YITSKHOK
SADIN (ISAAC SODDEN) (April 30, 1897-October 27, 1981)
He was born in Ponevezh
(Panevėžys), Lithuania, into a rabbinical family. He attended religious elementary school and
yeshivas, and he studied with private tutors. In 1914 he came to the United States, studied
in the yeshiva of Rabbi Yitskhok Elchonon in New York, from whence he
received ordination into the rabbinate.
From 1917 he served as rabbi in a variety of congregations in New York
and Wooster, Massachusetts. He was a
member of principal leadership of Agudat Harabanim (Union of Orthodox rabbis)

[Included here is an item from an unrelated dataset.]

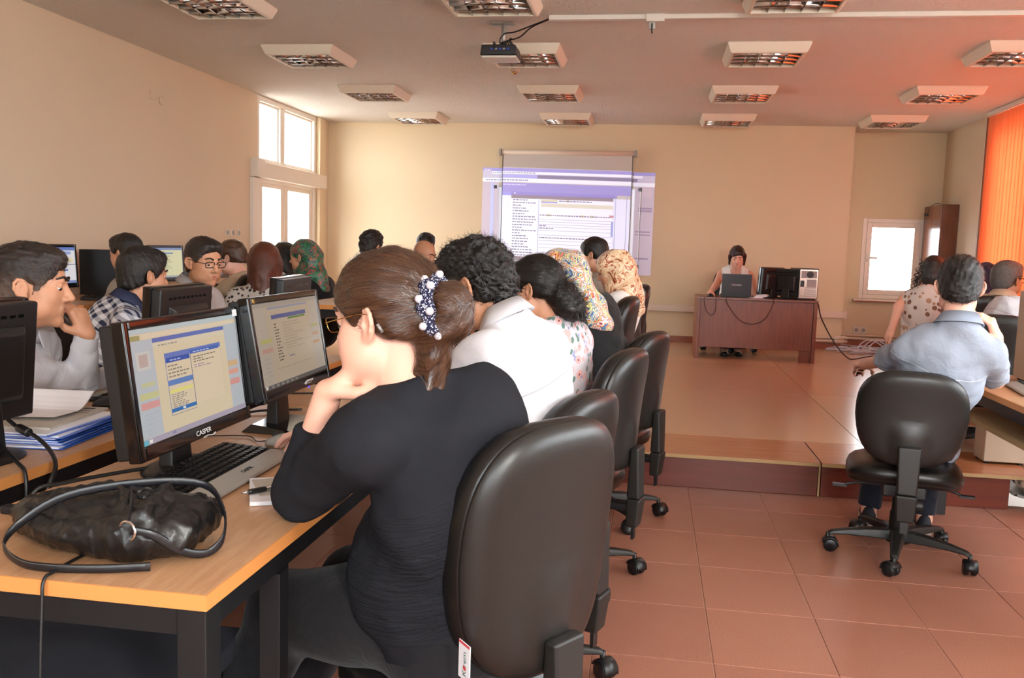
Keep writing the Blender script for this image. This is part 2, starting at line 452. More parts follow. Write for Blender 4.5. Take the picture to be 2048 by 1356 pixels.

in America and the director of Mizrachi in New York. He contributed in Hebrew to: Hapardes (The orchard), Hamesila (The roadway), Hayehudi (The Jew), Or hamizraḥi (Light of the
east), and other serials in New York. In
book form: Droshes yitskhok
sadin (Sermons of Yitsḥak
Sadin) (New York, 1918), 51 pp.; Toldot
yitsḥak (The offspring of Isaac) (New York, 1924),
152 pp. in Hebrew and 91 pp. in Yiddish; Habar
mitsva shel Yaakov (The bar mitzvah of Jacob) (New York, 1933), 32 pp. He died in New York.
Sources:
Asher Z. Rand, Toldot anshe shem
(Stories of famous people) (New York, 1950), p. 88; Bet eked sefarim.